Skip the pictures, please, and write out exactly the lines from the opening of the data through the line containing "from mathutils.bvhtree import BVHTree".

→ **Source material**
########

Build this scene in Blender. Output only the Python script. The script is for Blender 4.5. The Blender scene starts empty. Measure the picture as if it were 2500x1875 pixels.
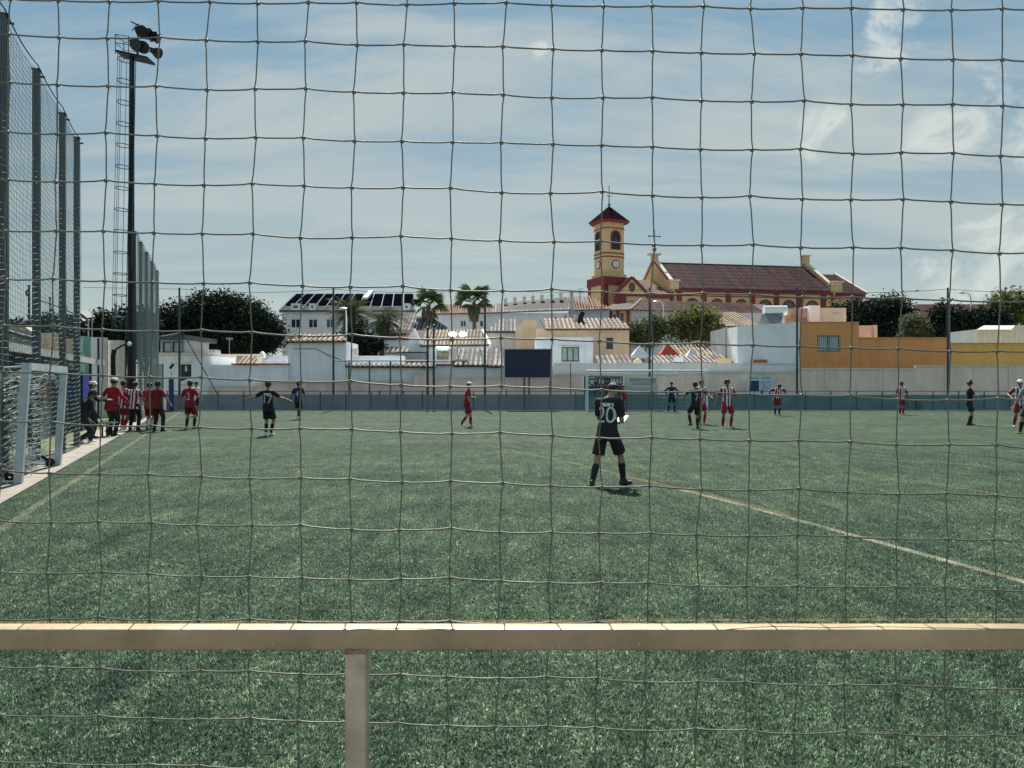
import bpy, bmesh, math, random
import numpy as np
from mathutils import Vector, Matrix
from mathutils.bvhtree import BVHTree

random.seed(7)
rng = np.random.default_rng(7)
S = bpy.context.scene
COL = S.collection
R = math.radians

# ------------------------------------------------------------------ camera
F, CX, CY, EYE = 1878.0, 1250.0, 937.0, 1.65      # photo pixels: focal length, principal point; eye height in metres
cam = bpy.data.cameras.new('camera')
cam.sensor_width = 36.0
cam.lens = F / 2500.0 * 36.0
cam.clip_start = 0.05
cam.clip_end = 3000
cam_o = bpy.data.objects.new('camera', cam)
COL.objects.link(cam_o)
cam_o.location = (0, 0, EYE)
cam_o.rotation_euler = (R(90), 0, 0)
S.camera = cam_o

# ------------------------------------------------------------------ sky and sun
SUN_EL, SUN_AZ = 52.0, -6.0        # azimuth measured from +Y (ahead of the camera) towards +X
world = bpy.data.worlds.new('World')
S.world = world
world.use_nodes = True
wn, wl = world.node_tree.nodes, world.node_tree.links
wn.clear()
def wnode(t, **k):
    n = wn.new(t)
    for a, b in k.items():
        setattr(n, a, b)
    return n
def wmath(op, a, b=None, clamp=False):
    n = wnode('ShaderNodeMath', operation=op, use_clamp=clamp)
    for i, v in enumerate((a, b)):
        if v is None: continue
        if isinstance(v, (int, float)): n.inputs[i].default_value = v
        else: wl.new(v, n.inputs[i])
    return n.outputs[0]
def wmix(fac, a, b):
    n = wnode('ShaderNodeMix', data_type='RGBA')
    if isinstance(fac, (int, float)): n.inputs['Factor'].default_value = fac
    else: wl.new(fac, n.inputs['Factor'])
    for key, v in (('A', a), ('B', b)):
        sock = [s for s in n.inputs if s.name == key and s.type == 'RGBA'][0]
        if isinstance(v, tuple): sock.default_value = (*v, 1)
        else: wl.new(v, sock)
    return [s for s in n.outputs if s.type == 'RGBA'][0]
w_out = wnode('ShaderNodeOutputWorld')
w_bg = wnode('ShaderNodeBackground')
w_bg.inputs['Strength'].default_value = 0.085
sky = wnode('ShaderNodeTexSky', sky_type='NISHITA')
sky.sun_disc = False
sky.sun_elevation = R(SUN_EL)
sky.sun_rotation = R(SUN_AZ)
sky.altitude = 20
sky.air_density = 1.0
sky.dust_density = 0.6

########

→ **Result for this exercise**
Build this scene in Blender. Output only the Python script. The script is for Blender 4.5. The Blender scene starts empty. Measure the picture as if it were 2500x1875 pixels.
import bpy, bmesh, math, random
import numpy as np
from mathutils import Vector, Matrix
from mathutils.bvhtree import BVHTree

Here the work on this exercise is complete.